Data shown —
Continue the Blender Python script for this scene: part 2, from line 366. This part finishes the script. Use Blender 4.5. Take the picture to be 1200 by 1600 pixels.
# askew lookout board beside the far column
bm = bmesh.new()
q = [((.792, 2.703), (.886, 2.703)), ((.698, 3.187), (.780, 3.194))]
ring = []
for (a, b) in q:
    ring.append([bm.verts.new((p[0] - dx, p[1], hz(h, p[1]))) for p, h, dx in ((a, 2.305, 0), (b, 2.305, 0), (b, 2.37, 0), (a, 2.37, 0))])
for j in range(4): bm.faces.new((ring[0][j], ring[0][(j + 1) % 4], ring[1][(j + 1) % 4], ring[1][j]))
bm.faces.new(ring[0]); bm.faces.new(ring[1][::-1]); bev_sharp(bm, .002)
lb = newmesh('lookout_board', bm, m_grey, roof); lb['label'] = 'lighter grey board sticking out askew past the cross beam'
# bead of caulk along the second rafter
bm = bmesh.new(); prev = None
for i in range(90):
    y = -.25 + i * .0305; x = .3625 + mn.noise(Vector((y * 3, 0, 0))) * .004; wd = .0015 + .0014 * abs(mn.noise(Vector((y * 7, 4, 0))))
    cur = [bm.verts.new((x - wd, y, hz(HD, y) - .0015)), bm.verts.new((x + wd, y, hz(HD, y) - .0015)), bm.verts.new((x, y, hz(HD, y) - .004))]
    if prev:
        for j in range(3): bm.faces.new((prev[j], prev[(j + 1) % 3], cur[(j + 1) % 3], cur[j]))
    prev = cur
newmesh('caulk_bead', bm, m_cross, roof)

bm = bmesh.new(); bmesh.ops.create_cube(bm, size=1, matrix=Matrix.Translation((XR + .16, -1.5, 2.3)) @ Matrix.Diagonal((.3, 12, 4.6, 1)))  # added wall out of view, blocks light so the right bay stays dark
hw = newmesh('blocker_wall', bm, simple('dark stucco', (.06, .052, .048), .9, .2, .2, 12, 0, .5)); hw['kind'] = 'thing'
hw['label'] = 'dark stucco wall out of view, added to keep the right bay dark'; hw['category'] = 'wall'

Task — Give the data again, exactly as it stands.

Result —
Continue the Blender Python script for this scene: part 2, from line 366. This part finishes the script. Use Blender 4.5. Take the picture to be 1200 by 1600 pixels.
# askew lookout board beside the far column
bm = bmesh.new()
q = [((.792, 2.703), (.886, 2.703)), ((.698, 3.187), (.780, 3.194))]
ring = []
for (a, b) in q:
    ring.append([bm.verts.new((p[0] - dx, p[1], hz(h, p[1]))) for p, h, dx in ((a, 2.305, 0), (b, 2.305, 0), (b, 2.37, 0), (a, 2.37, 0))])
for j in range(4): bm.faces.new((ring[0][j], ring[0][(j + 1) % 4], ring[1][(j + 1) % 4], ring[1][j]))
bm.faces.new(ring[0]); bm.faces.new(ring[1][::-1]); bev_sharp(bm, .002)
lb = newmesh('lookout_board', bm, m_grey, roof); lb['label'] = 'lighter grey board sticking out askew past the cross beam'
# bead of caulk along the second rafter
bm = bmesh.new(); prev = None
for i in range(90):
    y = -.25 + i * .0305; x = .3625 + mn.noise(Vector((y * 3, 0, 0))) * .004; wd = .0015 + .0014 * abs(mn.noise(Vector((y * 7, 4, 0))))
    cur = [bm.verts.new((x - wd, y, hz(HD, y) - .0015)), bm.verts.new((x + wd, y, hz(HD, y) - .0015)), bm.verts.new((x, y, hz(HD, y) - .004))]
    if prev:
        for j in range(3): bm.faces.new((prev[j], prev[(j + 1) % 3], cur[(j + 1) % 3], cur[j]))
    prev = cur
newmesh('caulk_bead', bm, m_cross, roof)

bm = bmesh.new(); bmesh.ops.create_cube(bm, size=1, matrix=Matrix.Translation((XR + .16, -1.5, 2.3)) @ Matrix.Diagonal((.3, 12, 4.6, 1)))  # added wall out of view, blocks light so the right bay stays dark
hw = newmesh('blocker_wall', bm, simple('dark stucco', (.06, .052, .048), .9, .2, .2, 12, 0, .5)); hw['kind'] = 'thing'
hw['label'] = 'dark stucco wall out of view, added to keep the right bay dark'; hw['category'] = 'wall'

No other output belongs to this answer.